--- BEGIN Records shown ---
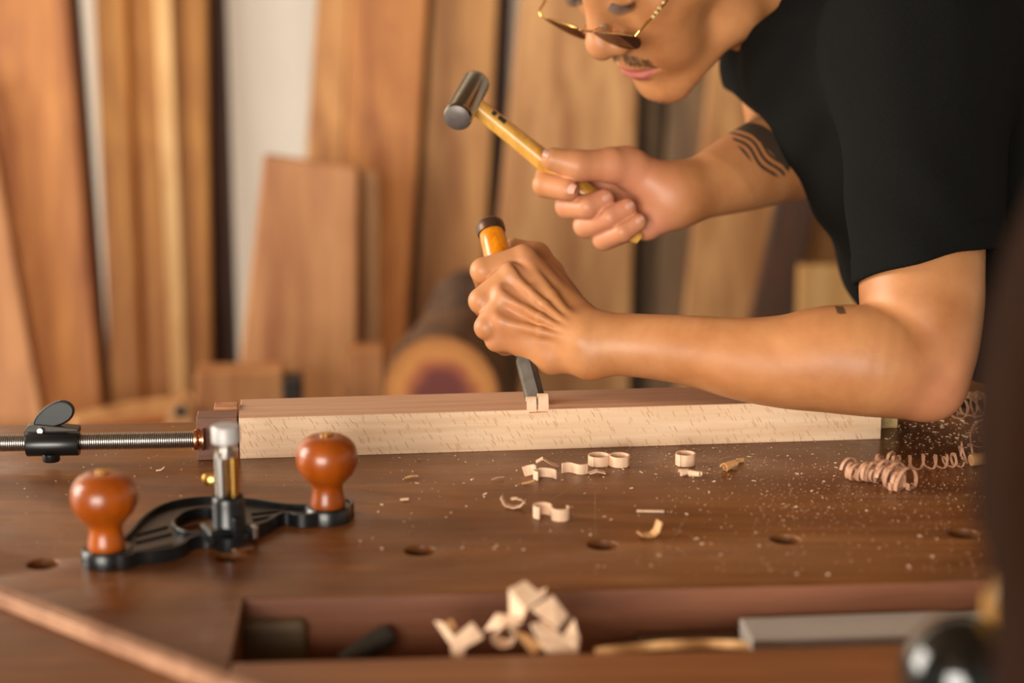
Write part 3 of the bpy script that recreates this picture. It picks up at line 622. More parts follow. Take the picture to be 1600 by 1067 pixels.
--- END Records shown ---
--- BEGIN Records shown ---
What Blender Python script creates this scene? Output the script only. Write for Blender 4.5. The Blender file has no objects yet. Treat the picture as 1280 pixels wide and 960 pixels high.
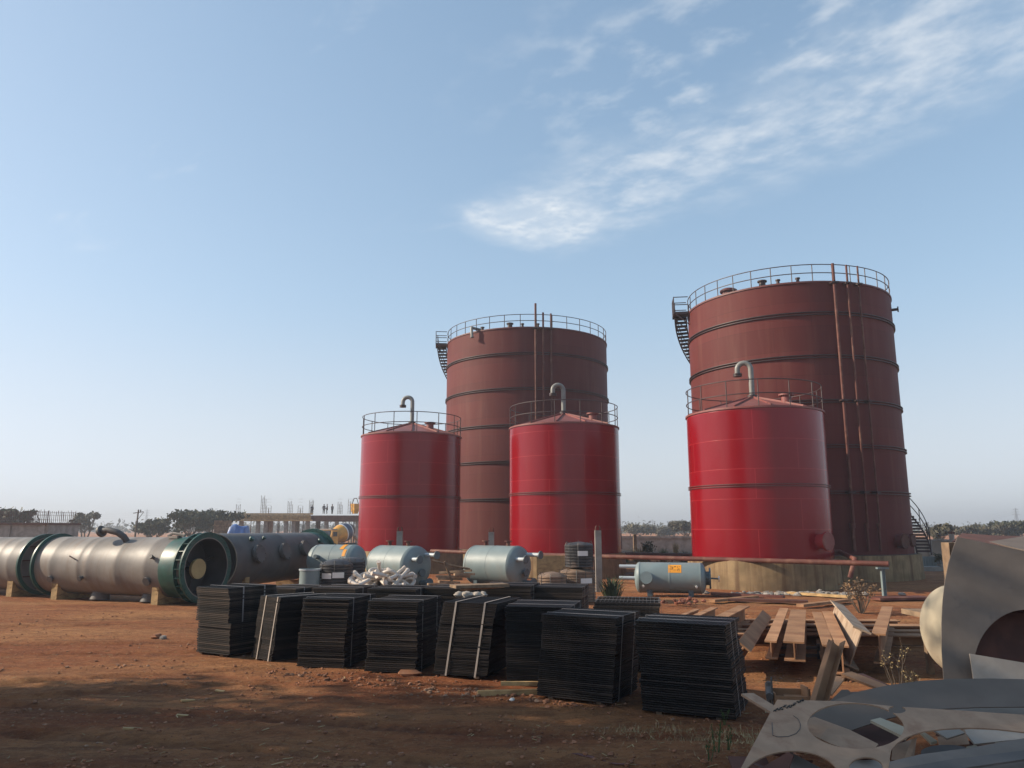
--- END Records shown ---
--- BEGIN Records shown ---
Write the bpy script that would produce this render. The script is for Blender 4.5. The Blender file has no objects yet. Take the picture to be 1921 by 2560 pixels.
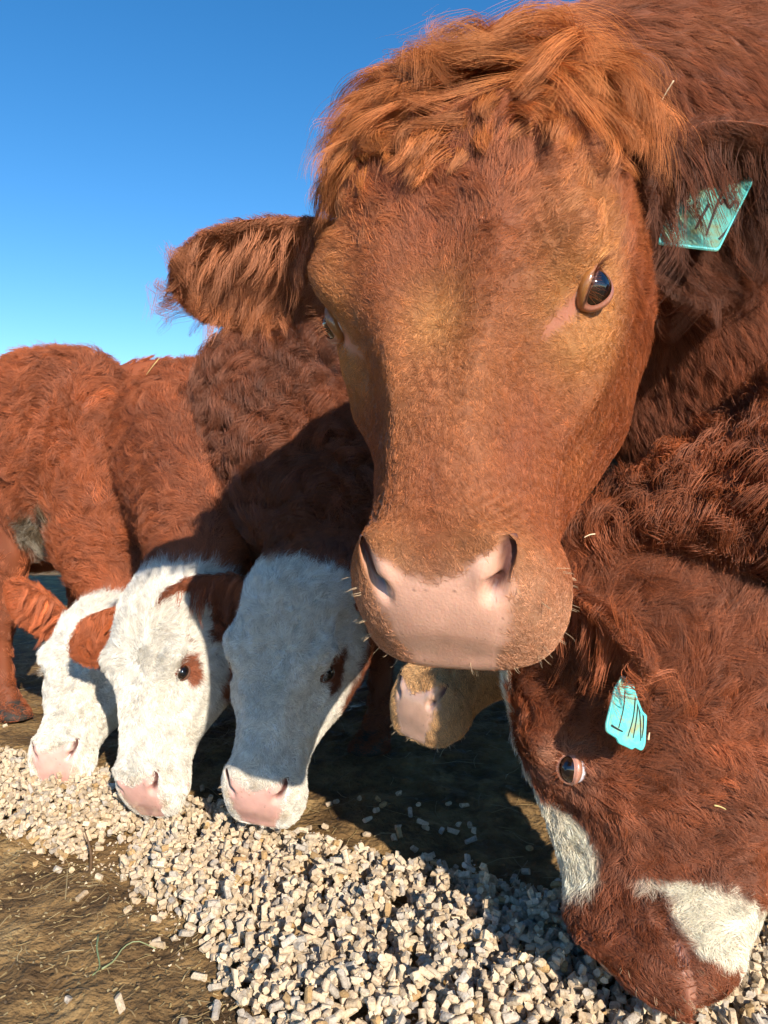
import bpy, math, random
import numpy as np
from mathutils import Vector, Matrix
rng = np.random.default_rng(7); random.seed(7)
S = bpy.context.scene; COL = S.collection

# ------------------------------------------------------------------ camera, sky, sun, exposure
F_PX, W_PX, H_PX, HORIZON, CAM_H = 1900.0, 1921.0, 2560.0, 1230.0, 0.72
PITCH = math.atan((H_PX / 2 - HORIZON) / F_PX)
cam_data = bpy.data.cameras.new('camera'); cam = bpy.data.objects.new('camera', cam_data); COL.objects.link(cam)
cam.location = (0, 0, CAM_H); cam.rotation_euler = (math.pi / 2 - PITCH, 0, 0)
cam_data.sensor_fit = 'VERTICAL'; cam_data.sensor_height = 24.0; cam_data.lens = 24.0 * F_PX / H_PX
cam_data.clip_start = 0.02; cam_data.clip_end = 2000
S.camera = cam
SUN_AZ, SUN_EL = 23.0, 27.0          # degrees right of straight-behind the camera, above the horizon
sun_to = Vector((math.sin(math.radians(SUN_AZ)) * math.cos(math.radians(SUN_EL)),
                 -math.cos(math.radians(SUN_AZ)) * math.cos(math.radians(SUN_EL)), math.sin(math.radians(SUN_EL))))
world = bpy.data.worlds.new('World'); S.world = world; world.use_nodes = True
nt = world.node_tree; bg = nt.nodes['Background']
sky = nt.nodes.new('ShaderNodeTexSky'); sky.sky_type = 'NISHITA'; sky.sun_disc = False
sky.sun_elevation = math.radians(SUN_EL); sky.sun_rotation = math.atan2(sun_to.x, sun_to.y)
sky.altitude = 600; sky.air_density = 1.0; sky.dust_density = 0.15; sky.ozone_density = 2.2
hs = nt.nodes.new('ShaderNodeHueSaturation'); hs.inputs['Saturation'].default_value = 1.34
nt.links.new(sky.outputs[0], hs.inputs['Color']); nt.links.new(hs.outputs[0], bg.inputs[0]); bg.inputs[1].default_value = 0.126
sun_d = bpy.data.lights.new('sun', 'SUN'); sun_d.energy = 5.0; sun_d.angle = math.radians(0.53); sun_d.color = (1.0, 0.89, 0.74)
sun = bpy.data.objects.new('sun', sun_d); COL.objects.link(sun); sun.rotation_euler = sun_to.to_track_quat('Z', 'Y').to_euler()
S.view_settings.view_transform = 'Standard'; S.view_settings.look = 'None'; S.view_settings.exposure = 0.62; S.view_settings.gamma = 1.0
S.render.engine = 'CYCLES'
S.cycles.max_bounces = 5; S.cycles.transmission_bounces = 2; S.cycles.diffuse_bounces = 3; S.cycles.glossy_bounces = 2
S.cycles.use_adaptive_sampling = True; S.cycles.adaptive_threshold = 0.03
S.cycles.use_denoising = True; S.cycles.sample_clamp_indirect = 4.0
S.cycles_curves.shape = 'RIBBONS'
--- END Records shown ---
• [What the exercise asks]
Isolate the lines that hold the word "Blender" and copy all of them.

• [Expected answer]
What Blender Python script creates this scene? Output the script only. Write for Blender 4.5. The Blender file has no objects yet. Treat the picture as 1280 pixels wide and 960 pixels high.
Write the bpy script that would produce this render. The script is for Blender 4.5. The Blender file has no objects yet. Take the picture to be 1921 by 2560 pixels.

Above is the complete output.